• TASK TO CARRY OUT
Records follow. Pull out every line that contains "Take".

• DATASET ENTRIES
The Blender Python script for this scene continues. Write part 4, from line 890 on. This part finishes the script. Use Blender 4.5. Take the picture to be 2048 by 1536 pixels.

---

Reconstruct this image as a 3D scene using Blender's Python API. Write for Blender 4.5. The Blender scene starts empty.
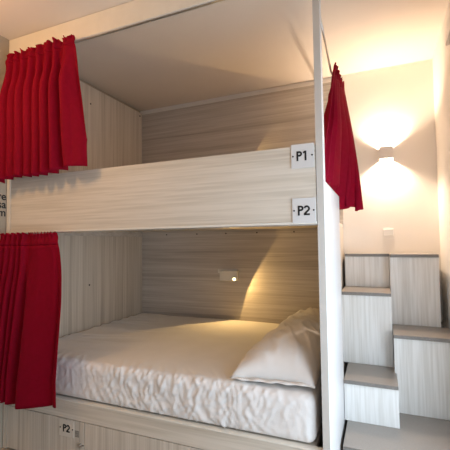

--

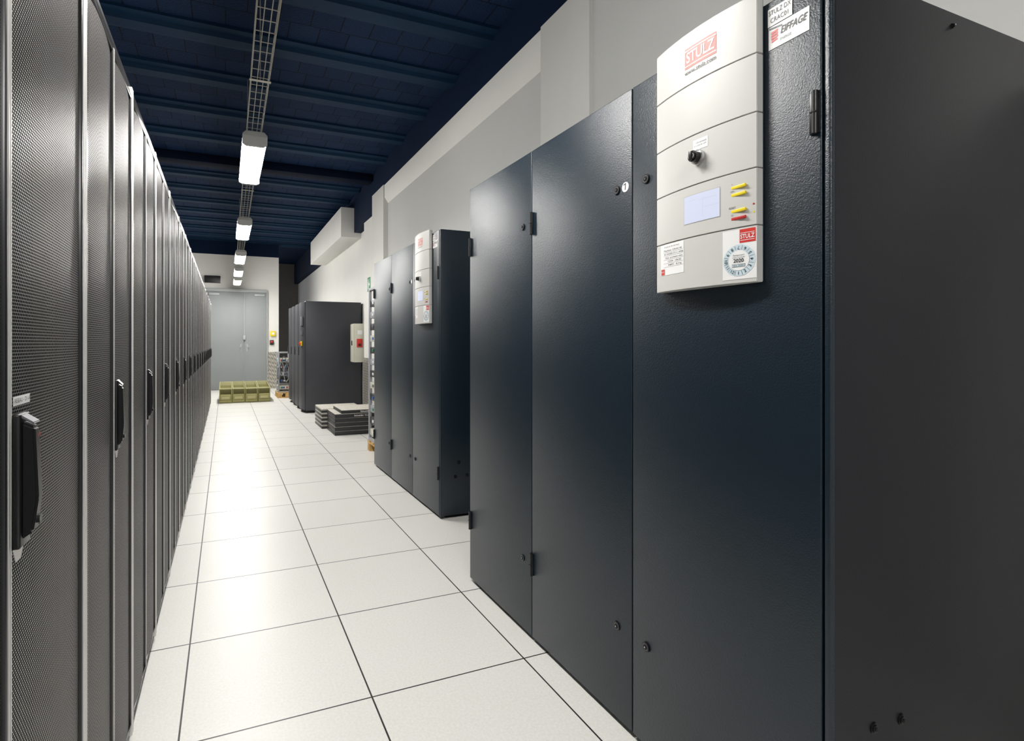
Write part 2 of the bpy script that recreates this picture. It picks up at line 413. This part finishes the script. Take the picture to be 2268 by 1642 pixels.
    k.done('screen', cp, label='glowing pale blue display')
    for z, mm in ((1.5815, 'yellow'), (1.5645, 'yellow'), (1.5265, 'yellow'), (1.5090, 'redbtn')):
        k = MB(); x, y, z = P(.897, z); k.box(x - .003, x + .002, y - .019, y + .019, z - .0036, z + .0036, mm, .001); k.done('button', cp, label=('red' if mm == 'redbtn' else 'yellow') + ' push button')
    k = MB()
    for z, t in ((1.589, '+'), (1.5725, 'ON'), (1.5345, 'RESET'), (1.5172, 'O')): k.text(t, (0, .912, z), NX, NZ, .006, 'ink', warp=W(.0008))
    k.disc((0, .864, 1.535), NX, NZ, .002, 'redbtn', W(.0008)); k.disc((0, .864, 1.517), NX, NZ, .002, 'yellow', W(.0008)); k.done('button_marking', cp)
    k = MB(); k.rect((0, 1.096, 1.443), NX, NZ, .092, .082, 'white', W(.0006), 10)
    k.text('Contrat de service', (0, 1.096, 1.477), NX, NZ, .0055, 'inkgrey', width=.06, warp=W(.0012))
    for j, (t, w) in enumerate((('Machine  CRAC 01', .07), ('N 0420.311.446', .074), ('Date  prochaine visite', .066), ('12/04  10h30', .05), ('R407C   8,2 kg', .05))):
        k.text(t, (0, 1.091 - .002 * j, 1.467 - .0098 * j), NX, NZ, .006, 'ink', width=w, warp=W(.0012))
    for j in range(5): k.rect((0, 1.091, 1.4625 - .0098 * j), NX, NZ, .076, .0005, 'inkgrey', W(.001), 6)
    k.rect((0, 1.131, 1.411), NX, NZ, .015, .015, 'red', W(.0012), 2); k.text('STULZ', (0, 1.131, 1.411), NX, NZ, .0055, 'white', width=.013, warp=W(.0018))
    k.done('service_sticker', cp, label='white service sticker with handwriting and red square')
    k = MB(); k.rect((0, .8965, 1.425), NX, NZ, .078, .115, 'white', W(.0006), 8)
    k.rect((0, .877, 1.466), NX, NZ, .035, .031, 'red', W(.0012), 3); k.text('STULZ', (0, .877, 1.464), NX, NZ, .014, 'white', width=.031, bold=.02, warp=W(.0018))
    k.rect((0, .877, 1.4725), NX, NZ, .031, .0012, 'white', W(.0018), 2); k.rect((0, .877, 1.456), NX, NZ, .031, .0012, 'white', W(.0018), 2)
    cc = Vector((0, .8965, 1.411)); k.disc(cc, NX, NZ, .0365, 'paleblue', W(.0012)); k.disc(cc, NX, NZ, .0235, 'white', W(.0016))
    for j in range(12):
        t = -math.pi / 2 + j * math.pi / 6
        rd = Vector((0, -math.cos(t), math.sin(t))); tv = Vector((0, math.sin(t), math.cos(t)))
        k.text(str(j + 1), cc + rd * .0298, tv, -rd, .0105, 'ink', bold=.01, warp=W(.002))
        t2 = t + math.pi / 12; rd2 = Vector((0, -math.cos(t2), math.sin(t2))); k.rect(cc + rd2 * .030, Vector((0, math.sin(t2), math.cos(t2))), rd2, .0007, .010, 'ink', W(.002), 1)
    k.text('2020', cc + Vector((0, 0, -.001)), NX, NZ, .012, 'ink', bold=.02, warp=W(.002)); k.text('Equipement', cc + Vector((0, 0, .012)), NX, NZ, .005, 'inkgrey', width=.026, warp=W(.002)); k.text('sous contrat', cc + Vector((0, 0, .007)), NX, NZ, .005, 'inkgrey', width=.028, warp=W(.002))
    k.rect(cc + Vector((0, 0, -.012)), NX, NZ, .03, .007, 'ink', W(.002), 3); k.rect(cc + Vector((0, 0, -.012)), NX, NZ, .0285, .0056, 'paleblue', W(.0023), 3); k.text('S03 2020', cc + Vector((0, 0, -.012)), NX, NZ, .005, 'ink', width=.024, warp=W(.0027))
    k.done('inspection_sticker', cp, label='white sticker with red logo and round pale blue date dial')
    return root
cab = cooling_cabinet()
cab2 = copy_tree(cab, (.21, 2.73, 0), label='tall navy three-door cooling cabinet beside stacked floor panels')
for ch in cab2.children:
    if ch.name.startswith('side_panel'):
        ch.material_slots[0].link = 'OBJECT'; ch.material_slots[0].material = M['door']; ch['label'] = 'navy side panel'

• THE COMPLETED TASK
The Blender Python script for this scene continues. Write part 4, from line 890 on. This part finishes the script. Use Blender 4.5. Take the picture to be 2048 by 1536 pixels.
Write part 2 of the bpy script that recreates this picture. It picks up at line 413. This part finishes the script. Take the picture to be 2268 by 1642 pixels.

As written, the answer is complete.